Como a senhora analisa as últimas denúncias que atingiram o ministro da Economia, Antônio Palocci?Para o rating não é tão importante a pessoa no comando, mas o comprometimento com a política. O ministro Palocci tem uma reputação muito favorável nos mercados internacionais. Ainda é prematuro fazer uma avaliação mais profunda, mas o que importa para o rating e para os mercados é que, se houver uma mudança, ela seja seguida pela indicação de uma pessoa igualmente comprometida com a política econômica.
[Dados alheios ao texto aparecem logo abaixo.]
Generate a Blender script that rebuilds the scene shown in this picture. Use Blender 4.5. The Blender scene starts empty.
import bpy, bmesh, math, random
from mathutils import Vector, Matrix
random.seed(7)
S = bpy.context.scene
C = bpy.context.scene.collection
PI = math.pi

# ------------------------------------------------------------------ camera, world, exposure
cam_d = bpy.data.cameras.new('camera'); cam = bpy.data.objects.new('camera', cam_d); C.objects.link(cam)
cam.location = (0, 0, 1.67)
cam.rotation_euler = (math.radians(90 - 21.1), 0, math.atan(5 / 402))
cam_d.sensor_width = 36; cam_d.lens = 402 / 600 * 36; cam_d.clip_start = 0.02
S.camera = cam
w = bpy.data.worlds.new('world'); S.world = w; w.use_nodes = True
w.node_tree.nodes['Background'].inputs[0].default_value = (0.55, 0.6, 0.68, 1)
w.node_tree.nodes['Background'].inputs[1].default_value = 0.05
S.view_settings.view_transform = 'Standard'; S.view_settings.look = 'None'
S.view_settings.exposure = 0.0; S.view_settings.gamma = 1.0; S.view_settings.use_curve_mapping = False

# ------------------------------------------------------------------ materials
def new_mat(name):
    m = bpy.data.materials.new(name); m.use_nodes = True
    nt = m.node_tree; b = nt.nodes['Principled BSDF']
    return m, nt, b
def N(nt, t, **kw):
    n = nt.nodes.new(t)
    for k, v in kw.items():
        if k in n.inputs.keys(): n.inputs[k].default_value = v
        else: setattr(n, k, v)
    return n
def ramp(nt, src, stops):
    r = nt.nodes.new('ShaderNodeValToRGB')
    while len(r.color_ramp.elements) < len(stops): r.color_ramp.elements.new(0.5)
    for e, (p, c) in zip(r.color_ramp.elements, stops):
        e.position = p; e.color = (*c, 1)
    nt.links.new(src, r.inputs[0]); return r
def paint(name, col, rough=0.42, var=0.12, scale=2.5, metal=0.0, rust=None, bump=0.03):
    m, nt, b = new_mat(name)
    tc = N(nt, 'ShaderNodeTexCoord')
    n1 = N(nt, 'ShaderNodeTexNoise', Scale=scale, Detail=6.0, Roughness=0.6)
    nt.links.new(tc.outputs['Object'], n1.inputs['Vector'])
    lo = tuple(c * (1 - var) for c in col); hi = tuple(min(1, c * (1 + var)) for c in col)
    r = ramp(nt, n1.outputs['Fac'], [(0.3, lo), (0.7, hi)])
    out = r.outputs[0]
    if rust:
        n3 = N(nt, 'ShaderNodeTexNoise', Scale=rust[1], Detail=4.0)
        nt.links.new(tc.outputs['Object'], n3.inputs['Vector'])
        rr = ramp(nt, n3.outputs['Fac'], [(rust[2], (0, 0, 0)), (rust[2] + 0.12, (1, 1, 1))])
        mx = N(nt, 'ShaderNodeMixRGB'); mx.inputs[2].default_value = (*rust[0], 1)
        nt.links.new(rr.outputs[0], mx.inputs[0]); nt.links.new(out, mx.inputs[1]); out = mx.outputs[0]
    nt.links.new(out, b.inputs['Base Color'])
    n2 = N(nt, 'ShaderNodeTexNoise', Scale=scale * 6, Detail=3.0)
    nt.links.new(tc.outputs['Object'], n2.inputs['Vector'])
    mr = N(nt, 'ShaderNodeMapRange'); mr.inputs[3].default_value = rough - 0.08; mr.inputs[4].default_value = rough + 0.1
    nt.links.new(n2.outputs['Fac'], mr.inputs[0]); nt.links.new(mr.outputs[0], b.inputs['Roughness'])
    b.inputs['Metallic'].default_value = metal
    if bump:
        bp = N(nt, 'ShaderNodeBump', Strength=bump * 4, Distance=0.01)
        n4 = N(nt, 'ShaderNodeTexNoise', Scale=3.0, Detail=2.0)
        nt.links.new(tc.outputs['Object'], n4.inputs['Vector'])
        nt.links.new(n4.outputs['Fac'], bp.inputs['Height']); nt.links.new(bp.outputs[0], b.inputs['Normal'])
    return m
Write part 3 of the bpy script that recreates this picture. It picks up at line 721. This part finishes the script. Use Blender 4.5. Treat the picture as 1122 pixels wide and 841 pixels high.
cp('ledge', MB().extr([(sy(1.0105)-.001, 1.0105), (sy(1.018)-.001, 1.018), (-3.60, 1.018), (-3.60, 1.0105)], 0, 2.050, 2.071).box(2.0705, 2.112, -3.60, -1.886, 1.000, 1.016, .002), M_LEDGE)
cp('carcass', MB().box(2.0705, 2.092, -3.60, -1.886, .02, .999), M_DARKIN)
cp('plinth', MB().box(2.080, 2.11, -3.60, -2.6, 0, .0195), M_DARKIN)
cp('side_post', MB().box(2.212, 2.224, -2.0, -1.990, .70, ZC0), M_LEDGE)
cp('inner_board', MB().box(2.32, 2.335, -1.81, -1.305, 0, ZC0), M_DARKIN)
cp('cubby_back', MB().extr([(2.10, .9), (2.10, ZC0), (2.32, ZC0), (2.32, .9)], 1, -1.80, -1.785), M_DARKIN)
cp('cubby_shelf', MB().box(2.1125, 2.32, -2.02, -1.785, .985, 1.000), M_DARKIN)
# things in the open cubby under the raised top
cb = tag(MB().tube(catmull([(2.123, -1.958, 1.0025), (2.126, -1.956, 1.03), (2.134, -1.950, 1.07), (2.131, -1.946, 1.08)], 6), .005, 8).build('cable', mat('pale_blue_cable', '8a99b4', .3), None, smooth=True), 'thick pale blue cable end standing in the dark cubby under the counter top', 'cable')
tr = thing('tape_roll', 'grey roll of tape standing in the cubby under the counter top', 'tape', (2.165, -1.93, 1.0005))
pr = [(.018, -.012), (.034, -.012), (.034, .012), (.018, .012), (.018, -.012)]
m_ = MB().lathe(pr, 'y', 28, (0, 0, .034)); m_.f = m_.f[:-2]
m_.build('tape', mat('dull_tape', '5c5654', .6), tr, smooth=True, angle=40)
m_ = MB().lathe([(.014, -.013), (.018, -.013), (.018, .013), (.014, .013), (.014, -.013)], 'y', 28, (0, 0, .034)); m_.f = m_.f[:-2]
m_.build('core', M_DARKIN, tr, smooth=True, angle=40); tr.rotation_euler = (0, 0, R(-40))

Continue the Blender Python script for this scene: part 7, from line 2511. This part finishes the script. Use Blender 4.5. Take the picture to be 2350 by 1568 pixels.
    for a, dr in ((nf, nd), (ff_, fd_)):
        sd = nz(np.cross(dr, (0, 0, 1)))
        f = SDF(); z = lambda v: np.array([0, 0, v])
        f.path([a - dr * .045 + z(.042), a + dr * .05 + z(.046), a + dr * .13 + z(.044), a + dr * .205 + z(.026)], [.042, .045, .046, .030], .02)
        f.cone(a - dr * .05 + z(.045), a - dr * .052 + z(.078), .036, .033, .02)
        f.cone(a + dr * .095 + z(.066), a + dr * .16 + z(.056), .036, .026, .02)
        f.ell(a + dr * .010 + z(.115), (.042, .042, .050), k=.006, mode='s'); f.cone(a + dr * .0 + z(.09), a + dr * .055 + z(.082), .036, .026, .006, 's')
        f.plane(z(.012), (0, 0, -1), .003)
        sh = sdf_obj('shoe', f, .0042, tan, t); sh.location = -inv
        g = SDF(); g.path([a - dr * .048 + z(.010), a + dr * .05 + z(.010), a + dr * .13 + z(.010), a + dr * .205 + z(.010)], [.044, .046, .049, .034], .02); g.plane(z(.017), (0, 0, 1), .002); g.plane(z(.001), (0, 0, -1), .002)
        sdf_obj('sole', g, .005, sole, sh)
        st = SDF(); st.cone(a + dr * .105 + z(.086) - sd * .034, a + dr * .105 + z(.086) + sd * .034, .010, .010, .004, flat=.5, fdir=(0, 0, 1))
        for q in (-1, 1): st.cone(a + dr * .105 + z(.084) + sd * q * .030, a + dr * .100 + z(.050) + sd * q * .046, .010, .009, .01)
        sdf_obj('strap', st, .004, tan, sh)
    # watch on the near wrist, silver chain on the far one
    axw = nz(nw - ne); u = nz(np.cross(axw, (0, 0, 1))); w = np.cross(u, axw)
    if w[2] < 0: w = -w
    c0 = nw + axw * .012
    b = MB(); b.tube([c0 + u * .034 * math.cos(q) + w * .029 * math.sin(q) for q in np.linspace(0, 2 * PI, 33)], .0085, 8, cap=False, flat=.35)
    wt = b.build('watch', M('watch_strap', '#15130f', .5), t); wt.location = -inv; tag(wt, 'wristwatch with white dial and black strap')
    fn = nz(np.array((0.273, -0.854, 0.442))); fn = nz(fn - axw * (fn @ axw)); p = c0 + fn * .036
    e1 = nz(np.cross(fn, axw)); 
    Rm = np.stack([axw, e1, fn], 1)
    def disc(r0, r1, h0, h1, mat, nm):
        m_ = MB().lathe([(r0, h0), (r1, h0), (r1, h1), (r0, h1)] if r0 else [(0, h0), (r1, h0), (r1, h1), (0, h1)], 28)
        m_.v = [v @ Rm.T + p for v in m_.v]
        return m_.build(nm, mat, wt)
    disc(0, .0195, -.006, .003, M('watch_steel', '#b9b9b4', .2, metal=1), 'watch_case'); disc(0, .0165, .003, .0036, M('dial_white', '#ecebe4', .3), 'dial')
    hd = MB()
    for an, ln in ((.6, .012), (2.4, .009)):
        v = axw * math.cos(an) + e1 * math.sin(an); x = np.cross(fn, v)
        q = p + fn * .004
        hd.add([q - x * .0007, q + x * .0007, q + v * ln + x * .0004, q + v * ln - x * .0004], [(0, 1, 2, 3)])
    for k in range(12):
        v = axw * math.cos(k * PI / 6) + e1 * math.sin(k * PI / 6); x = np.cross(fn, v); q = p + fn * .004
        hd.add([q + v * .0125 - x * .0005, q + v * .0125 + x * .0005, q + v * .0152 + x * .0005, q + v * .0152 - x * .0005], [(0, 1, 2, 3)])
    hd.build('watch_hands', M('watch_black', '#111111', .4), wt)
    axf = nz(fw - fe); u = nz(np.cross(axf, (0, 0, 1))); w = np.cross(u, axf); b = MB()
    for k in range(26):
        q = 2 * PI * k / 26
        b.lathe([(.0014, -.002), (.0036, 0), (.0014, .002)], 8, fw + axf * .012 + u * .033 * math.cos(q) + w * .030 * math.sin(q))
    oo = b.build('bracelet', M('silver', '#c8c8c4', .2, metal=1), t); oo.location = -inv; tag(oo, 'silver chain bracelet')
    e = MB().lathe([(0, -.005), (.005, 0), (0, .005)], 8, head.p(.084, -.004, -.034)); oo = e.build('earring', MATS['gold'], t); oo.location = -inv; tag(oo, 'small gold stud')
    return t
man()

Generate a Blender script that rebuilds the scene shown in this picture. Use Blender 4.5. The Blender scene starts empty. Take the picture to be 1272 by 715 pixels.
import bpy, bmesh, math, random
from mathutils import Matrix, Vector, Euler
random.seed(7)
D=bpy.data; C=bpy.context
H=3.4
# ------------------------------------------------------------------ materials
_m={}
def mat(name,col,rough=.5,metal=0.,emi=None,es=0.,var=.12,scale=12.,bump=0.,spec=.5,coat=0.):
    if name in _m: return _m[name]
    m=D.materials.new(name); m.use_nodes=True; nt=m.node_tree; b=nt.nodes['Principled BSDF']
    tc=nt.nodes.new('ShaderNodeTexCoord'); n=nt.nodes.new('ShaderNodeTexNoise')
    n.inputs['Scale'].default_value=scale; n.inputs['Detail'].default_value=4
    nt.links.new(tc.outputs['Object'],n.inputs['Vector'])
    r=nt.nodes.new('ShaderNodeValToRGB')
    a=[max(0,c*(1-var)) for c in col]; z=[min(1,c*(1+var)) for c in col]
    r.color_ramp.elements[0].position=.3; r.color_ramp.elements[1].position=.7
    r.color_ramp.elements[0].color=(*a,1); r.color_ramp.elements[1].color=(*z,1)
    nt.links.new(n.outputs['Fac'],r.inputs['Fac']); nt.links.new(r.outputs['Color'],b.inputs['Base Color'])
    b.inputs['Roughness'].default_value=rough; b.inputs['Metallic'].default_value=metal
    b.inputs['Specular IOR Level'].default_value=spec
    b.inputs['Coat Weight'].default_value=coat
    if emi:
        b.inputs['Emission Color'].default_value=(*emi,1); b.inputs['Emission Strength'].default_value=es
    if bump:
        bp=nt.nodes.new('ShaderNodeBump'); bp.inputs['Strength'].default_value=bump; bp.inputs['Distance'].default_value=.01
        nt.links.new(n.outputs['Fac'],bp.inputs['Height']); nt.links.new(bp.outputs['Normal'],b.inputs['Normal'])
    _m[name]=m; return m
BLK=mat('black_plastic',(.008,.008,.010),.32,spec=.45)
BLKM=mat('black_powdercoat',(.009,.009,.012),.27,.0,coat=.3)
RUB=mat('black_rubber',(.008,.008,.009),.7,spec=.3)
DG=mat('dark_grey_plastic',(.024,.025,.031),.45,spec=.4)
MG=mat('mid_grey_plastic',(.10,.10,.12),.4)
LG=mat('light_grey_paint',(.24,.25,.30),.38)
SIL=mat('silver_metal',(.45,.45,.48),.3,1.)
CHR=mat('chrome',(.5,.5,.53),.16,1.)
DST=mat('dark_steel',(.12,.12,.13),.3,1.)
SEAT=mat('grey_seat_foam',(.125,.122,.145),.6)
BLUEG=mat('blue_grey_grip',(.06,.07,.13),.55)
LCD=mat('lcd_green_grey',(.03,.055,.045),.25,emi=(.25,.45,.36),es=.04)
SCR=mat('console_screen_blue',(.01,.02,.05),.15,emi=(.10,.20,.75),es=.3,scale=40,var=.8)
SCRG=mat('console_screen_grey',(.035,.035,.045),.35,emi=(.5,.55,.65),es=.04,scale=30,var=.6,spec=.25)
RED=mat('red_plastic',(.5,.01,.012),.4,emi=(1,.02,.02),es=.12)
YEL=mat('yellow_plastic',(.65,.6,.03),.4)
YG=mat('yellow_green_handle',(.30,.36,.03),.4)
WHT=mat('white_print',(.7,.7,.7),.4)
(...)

Ano que vem haverá eleições e há sinais de que o presidente Lula está perdendo apoio entre o eleitorado. Isso já influencia as perspectivas sobre o Brasil?Ainda é muito cedo para se pensar nas eleições de forma isolada. A dinâmica eleitoral é muito fluida. O PT está em um período de auto-análise, após as acusações contra alguns de seus membros. Haverá eleições para a direção do partido em setembro e nós vamos observar este evento para ver até que ponto o PT pode se unir novamente. Outro fator que pesará em 2006 é saber quem, na oposição, será escolhido candidato. É importante para o rating ver que tipo de política os candidatos apóiam.

Há risco de haver volatilidade nos mercados em 2006, como ocorreu em 2002?Em um cenário mais crítico, seja por razões de política interna ou de choques internacionais, haverá volatilidade. Ainda há vulnerabilidades do lado fiscal e na área externa, mas os fundamentos da economia brasileira melhoraram muito nos últimos dois anos. Notamos que o desempenho no setor externo, com superávit crescente, não é um fenômeno cíclico. É estrutural. Outro ponto importante é que os números da dívida pública caíram, há uma proporção maior de títulos colocados no mercado doméstico e o prazo de pagamento ficou maior. O setor privado também trabalhou para reduzir sua vulnerabilidade. A dívida total do governo ainda está alta, mas caiu bastante. Já foi de 62% do PIB e hoje está em torno de 51%, com a diferença importante de que a parcela atrelada ao dólar foi muito reduzida. Há também um problema do lado fiscal, que é uma proporção grande de papéis atrelados à taxa Selic.

Quais são os passos que o Brasil precisa seguir para atingir o "investment grade"?Usamos uma metodologia que olha a estabilidade política, fraquezas e pontos fortes da economia. Os dois principais pontos fracos no Brasil são as áreas fiscal e externa. Diversos indicadores do país estão piores do que a média dos ratings BB e BBB. A dívida do setor público, por exemplo, está em 51% do PIB, enquanto na média dos países com rating BB é 45% e naqueles com nota BBB é 30%. É preciso olhar os juros sobre a dívida, que hoje custam muito ao país. Cerca de 20% da arrecadação do Brasil é direcionada ao pagamento de juros. A média dos países com rating BB é 13% e nos com avaliação BBB é 5%. No lado internacional, a dívida externa, tanto pública como privada, é igual a 120% das exportações. A média é 50% para o rating BB. Como mudar esses números? É preciso tempo, trabalho duro e reformas, como no setor de seguridade social, para reduzir a dívida pública.

O que o país ganharia se passasse a ter investment grade?Um país com investment grade, em geral, tem números melhores e o mercado tende a depositar mais confiança na habilidade do setor público em ajustar suas políticas em caso de choques. O clima para investimentos no país melhora e há uma redução no custo dos empréstimos.